Life Lessons From the Early Greeks

by Adam Nicolson

Pub Date: Oct. 17th, 2023
ISBN: 9780374610104
Publisher: Farrar, Straus and Giroux

A dazzling meditation on the quest of the early Greek philosophers to understand the world.

Most readers have heard of the most famous Greek philosophers—Plato, Aristotle, Socrates—but Nicolson, author of Life Between the Tides and Why Homer Matters, goes back further in time to examine the Iron Age philosophers: Sappho, Thales, Pythagoras, and Heraclitus, among others. His premise is that the Greeks of this era, from roughly 700 to 500 B.C., developed their agile way of looking at the world from their seaborne way of living and trading.
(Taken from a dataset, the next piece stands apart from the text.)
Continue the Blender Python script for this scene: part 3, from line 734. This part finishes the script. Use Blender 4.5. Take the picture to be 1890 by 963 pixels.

The author calls it the “dolphin mind,” an attitude that rejected the authoritarianism of the past in favor of a “mindset of entrepreneurial, adventuring people…a form of mercantile courage, of reliance on fluidity.” Author of many award-winning books on literature, nature, sailing, history, Nicolson is an excellent writer, his work shot through with wonder, erudition, and curiosity. He effortlessly pulls together strands of history, philosophy, language, art, culture, and archaeology. He chronicles his travels to present-day sites and ruins of the cities these philosophers called home, from Turkey’s western coast to Sicily, and re-creates both everyday city living and the philosophers’ struggles to understand the gears in the machine of existence. He organizes chapters around existential questions—What Is Existence Made Of? Is the World Full of Souls? Does Love Rule the Universe?—and the text is accompanied by reproductions of Greek art and artifacts, including pottery, coins, statues, and entire temples. These are all tangible clues to how these philosophers worked, played, and thought. Nicolson acknowledges the brutal side of Greek life, and he doesn’t shy away from the ugly realities of slave life, from endless, backbreaking manual labor to forced prostitution. Much deeper than a self-help book, this work returns to the past and shows how the ancients’ struggles were in many respects our own.

A must-read for anyone interested in philosophy, history, travel, art and the quest of human beings to comprehend themselves.